## Work instructions
Extract the first line through the line containing "COL = SC.collection" from the listing below, exactly as written.

[Start Supplied information]

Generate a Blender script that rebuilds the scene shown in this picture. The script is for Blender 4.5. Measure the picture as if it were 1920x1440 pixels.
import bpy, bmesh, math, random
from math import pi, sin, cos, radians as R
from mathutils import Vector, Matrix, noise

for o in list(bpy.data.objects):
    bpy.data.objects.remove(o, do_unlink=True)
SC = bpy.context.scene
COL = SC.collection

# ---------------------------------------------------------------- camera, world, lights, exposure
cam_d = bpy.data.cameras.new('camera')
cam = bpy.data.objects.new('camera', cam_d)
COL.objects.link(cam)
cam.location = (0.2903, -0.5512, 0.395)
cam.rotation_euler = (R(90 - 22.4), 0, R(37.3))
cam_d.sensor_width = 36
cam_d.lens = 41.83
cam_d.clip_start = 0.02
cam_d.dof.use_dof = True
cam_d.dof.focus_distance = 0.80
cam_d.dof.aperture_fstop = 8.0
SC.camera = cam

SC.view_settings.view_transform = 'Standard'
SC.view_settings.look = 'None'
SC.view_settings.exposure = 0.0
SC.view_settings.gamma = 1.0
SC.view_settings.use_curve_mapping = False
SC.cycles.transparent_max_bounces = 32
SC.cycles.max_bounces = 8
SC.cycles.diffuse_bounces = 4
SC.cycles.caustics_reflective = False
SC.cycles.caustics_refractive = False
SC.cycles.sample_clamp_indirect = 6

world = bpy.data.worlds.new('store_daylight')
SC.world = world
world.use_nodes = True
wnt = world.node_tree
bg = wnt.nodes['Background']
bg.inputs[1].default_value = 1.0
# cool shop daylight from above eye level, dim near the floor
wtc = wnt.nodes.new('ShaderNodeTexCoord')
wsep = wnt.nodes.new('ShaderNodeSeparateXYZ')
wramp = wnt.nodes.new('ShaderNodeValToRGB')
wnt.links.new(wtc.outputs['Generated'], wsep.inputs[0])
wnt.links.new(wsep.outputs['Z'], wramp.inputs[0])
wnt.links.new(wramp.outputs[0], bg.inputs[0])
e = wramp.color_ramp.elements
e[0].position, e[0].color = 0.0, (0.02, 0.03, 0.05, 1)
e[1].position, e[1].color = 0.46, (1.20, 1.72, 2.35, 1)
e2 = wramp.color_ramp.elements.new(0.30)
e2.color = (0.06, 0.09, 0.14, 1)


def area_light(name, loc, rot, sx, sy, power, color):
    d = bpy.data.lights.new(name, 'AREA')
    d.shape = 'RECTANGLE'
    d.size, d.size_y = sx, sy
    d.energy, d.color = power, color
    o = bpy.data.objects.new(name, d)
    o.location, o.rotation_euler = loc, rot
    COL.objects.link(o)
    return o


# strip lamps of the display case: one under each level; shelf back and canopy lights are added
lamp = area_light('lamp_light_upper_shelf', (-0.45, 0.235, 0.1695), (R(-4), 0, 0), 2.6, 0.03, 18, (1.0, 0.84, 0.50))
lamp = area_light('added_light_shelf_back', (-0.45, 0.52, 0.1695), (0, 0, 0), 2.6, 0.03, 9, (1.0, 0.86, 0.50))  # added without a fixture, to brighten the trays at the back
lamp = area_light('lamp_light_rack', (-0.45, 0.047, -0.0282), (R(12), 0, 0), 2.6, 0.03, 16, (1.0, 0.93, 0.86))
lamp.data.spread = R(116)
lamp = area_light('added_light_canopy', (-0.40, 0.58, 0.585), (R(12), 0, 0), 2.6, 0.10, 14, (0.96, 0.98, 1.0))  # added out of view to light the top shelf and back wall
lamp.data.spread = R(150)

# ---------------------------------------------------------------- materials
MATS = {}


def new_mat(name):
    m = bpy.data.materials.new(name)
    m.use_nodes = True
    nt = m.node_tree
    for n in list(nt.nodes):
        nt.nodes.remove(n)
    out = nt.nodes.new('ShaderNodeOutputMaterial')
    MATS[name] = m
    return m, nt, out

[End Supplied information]

## The output
Generate a Blender script that rebuilds the scene shown in this picture. The script is for Blender 4.5. Measure the picture as if it were 1920x1440 pixels.
import bpy, bmesh, math, random
from math import pi, sin, cos, radians as R
from mathutils import Vector, Matrix, noise

for o in list(bpy.data.objects):
    bpy.data.objects.remove(o, do_unlink=True)
SC = bpy.context.scene
COL = SC.collection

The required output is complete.